Le secteur roule à 97% au pétrole. La hausse du baril conjugué à l’augmentation de la taxe carbone (ou contribution climat énergie) sur les carburants a provoqué le phénomène des "gilets jaunes". Le Président de la République comme le Premier Ministre et le ministre de la Transition énergétique se lancent donc dans une grande opération pédagogique. "L’intérêt des Français est le même que celui de la France et de son commerce extérieur : ne plus dépendre de la volatilité du prix du baril", a répété François de Rugy lors de la présentation de la PPE. Le gouvernement veut donc porter la prime à la conversion à 1 million de bénéficiaires d’ici 2022 et ambitionne de voir rouler 4,8 millions de véhicules électriques en 2028. Pour le diesel et l’essence, c’est en revanche l’Union européenne qui décide. En 2020, les constructeurs dont la moyenne du parc dépassera 95 grammes de CO2 par kilomètre parcouru (g/km) paieront 95 euros par gramme de dépassement et véhicule vendu. Ces normes ont été durcies par un nouveau réglement à 2030 (pas assez pour les ONG environnementales) et en 2030 elles devront encore avoir baissé de 35% pour descendre à 60g/km.
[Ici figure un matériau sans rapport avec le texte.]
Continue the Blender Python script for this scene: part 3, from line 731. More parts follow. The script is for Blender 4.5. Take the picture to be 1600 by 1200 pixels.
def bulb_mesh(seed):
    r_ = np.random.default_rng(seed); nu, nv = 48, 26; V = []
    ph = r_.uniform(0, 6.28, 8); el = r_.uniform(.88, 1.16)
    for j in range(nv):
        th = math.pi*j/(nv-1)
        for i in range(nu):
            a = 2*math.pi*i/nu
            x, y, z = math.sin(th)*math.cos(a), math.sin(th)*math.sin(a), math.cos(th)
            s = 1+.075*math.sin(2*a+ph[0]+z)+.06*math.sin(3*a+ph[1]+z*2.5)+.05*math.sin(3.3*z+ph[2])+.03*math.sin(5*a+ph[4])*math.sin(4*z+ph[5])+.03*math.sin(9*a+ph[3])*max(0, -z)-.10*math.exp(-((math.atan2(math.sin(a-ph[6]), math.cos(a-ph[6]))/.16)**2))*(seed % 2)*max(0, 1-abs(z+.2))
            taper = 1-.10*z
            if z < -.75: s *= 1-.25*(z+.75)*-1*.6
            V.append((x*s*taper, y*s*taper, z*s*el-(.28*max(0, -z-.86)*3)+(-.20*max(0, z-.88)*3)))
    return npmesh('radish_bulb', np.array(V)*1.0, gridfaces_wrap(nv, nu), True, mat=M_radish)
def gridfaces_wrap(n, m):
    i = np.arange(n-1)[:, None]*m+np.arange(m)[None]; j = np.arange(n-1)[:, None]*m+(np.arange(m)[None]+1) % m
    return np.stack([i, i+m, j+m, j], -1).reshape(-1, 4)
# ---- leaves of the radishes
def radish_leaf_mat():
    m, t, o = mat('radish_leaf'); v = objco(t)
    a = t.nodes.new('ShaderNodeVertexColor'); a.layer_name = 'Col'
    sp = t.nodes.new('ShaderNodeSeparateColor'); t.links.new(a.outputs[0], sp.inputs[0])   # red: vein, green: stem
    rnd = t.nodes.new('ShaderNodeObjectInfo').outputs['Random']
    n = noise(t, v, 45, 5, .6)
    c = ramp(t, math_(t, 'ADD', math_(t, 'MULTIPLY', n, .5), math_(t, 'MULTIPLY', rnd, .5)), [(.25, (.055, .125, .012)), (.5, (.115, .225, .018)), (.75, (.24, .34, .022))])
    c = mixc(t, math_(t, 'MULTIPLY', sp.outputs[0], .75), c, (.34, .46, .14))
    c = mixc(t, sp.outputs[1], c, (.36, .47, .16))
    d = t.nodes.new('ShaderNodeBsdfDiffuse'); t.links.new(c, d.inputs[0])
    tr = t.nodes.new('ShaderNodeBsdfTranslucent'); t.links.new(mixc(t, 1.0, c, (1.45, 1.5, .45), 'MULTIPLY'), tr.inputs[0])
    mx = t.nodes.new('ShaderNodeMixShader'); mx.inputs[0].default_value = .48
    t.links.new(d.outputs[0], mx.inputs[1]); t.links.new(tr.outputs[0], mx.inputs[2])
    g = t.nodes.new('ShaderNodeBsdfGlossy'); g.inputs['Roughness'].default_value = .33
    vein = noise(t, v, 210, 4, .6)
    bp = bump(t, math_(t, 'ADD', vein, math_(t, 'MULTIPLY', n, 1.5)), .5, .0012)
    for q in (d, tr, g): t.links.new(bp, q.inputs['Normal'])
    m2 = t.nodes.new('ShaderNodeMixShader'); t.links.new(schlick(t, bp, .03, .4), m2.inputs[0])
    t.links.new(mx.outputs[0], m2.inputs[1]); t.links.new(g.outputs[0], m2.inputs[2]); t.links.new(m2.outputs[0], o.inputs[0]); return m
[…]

Cela représente une consommation moyenne de 4l/100 contre 6l/100 aujourd’hui. La mesure européenne figure malgré tout dans la PPE française. Le but ultime, c’est la fin de la vente des voitures à moteur thermique en 2040. Les biocarburants doivent par ailleurs avoir une part de 15%. Nouveauté: 3,8% de ces biocarburants pour l'essence et 3,2% pour le diesel devront provenir de biocarburants "avancés" issus de déchets et de matières premières non alimentaires.

Bâtiments

La nouvelle PPE innove peu par rapport aux objectifs de la loi de transition énergétique de 2015. Le but de rénovation de 500.000 logements par an est rappelé mais il n’a jamais été atteint faute de la mobilisation des fonds nécessaires. Le crédit d’impôt pour la transition énergétique est maintenu et est transformé en prime versé par l’Agence nationale de l’amélioration de l’habitat (Anah) pour les ménages modestes. La PPE donne pour objectif le remplacement d’un million de chaudières au fuel en 2023 par des appareils au gaz, aux pompes à chaleur et au bois.

Industrie

Les entreprises vont être aidées à sortir du charbon et du fuel et à utiliser des énergies renouvelables pour atteindre 38% de chaleur renouvelable en 2028. De même l’éco-conception des produits est citée sans objectif précis de même que la promotion de l’économie circulaire et de la progression de la valorisation matière des déchets.

L’agriculture

Responsable de 16% des émissions nationales de gaz à effet de serre, l’agriculture pourrait cependant constituer un puits de carbone et aider donc la France à réduire drastiquement ses gaz à effet de serre. Mais il faut pour cela changer les pratiques et adopter massivement l’agro-écologie, l’agro-foresterie, l’agriculture de conservation qui augmentent le stockage de carbone dans les sols. La PPE cite aussi la diminution de l’artificialisation des sols. Mais aucun objectif n’est précisé. Difficile en effet d’évaluer le temps qu’il faudra pour sortir l’agriculture française de son modèle intensif actuel très émetteur de gaz à effet de serre.